**Problem description**
Reproduce all entries verbatim, with nothing added or dropped.

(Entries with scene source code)
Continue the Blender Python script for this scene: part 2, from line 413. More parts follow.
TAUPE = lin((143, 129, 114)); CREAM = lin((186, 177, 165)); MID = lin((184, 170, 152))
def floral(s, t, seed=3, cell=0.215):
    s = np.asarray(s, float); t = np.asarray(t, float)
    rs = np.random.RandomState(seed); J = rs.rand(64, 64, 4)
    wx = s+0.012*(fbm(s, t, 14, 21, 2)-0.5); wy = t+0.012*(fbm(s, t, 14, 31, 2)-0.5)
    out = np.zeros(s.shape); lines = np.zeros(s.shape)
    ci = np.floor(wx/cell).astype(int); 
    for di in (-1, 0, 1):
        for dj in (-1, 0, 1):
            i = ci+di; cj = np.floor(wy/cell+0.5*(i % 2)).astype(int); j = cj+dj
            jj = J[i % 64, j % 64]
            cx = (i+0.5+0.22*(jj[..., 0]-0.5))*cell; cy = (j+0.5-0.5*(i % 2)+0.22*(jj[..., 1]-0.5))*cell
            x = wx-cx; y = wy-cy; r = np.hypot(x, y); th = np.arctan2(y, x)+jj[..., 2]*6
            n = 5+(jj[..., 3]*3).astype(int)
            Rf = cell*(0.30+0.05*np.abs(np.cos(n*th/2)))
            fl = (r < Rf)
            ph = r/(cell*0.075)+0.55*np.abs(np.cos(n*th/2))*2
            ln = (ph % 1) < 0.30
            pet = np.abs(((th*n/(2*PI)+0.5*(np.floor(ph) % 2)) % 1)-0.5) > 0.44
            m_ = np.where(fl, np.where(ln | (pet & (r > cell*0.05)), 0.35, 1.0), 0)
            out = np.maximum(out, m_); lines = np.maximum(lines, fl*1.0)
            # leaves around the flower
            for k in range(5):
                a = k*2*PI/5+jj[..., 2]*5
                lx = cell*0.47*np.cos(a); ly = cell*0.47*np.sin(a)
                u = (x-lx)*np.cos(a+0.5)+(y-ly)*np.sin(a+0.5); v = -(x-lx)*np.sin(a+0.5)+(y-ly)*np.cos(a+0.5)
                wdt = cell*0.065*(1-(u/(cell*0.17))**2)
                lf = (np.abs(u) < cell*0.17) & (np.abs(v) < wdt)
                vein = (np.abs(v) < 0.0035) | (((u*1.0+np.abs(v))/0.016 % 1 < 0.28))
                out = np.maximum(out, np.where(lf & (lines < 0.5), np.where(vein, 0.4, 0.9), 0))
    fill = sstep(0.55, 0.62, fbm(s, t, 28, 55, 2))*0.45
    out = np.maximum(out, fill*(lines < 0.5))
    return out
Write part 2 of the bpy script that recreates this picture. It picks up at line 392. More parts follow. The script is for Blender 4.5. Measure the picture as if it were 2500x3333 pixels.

**Exercise output**
Continue the Blender Python script for this scene: part 2, from line 413. More parts follow.
TAUPE = lin((143, 129, 114)); CREAM = lin((186, 177, 165)); MID = lin((184, 170, 152))
def floral(s, t, seed=3, cell=0.215):
    s = np.asarray(s, float); t = np.asarray(t, float)
    rs = np.random.RandomState(seed); J = rs.rand(64, 64, 4)
    wx = s+0.012*(fbm(s, t, 14, 21, 2)-0.5); wy = t+0.012*(fbm(s, t, 14, 31, 2)-0.5)
    out = np.zeros(s.shape); lines = np.zeros(s.shape)
    ci = np.floor(wx/cell).astype(int); 
    for di in (-1, 0, 1):
        for dj in (-1, 0, 1):
            i = ci+di; cj = np.floor(wy/cell+0.5*(i % 2)).astype(int); j = cj+dj
            jj = J[i % 64, j % 64]
            cx = (i+0.5+0.22*(jj[..., 0]-0.5))*cell; cy = (j+0.5-0.5*(i % 2)+0.22*(jj[..., 1]-0.5))*cell
            x = wx-cx; y = wy-cy; r = np.hypot(x, y); th = np.arctan2(y, x)+jj[..., 2]*6
            n = 5+(jj[..., 3]*3).astype(int)
            Rf = cell*(0.30+0.05*np.abs(np.cos(n*th/2)))
            fl = (r < Rf)
            ph = r/(cell*0.075)+0.55*np.abs(np.cos(n*th/2))*2
            ln = (ph % 1) < 0.30
            pet = np.abs(((th*n/(2*PI)+0.5*(np.floor(ph) % 2)) % 1)-0.5) > 0.44
            m_ = np.where(fl, np.where(ln | (pet & (r > cell*0.05)), 0.35, 1.0), 0)
            out = np.maximum(out, m_); lines = np.maximum(lines, fl*1.0)
            # leaves around the flower
            for k in range(5):
                a = k*2*PI/5+jj[..., 2]*5
                lx = cell*0.47*np.cos(a); ly = cell*0.47*np.sin(a)
                u = (x-lx)*np.cos(a+0.5)+(y-ly)*np.sin(a+0.5); v = -(x-lx)*np.sin(a+0.5)+(y-ly)*np.cos(a+0.5)
                wdt = cell*0.065*(1-(u/(cell*0.17))**2)
                lf = (np.abs(u) < cell*0.17) & (np.abs(v) < wdt)
                vein = (np.abs(v) < 0.0035) | (((u*1.0+np.abs(v))/0.016 % 1 < 0.28))
                out = np.maximum(out, np.where(lf & (lines < 0.5), np.where(vein, 0.4, 0.9), 0))
    fill = sstep(0.55, 0.62, fbm(s, t, 28, 55, 2))*0.45
    out = np.maximum(out, fill*(lines < 0.5))
    return out
Write part 2 of the bpy script that recreates this picture. It picks up at line 392. More parts follow. The script is for Blender 4.5. Measure the picture as if it were 2500x3333 pixels.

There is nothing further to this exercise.